I just read a tutorial about destructors and virtual counterparts. Generally if I understood correctly every class that will potentially be inherited needs to have a virtual destructor. 

Not quite. You only need to override a virtual destructor, in a subclass if there is some work to be done during destruction. So if you just say added a couple of integers in a subclass, even if you may inherit from that subclass there is no need to include a destructor for it. Only the most basal class in the tree that you intend to call delete from, needs a virtual destructor. Another thing is virtual distructors are different from other virtual functions as they automatically chain. The subclass destructors get called first and then you work your way back down to the root class(es).  You can call delete from a pointer to any class in the tree. It shouldn't matter.

I just went to paste some code, while doing so I tried to do the same thing as yesterday and now the code compiles ?. I must have been trying to override wrong destructor the whole time.
Sorry, I feel so stupid now ?. Thanks for the help.

8 hours ago, Gnollrunner said:

Not quite. You only need to override a virtual destructor, in a subclass if there is some work to be done during destruction.

 

The sentence you were responding to was this:

Quote

Generally if I understood correctly every class that will potentially be inherited [from] needs to have a virtual destructor. 

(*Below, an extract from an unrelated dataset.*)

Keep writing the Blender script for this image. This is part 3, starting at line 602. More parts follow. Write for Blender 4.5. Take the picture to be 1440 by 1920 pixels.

That is exactly right, except he might have missed the word "from" that I added in square brackets. If you write a class that is intended to be used as a base class and you don't declare its destructor virtual, a derived class that has non-trivial work to do during destruction may not get its destructor called when a pointer to base is deleted.

Was this just a language issue, or do we disagree on something? I am not sure...

 

28 minutes ago, alvaro said:

 

The sentence you were responding to was this:

That is exactly right, except he might have missed the word "from" that I added in square brackets. If you write a class that is intended to be used as a base class and you don't declare its destructor virtual, a derived class that has non-trivial work to do during destruction may not get its destructor called when a pointer to base is deleted.

Was this just a language issue, or do we disagree on something? I am not sure...

 

Well it depends how you think of it. Say C inherits from B and B inherits from A, and A has a virtual destructor.  B is a base class of C and can "potentially be inherited [from] " and in fact is inherited from, yet it doesn't need a virtual destructor. Hence I said " Only the most basal class in the tree that you intend to call delete from, needs a virtual destructor". Is this your understanding? If not, one of us is wrong.

Oh, the way I think about it I would say that B has a virtual destructor even if you didn't write one. So I believe we agree.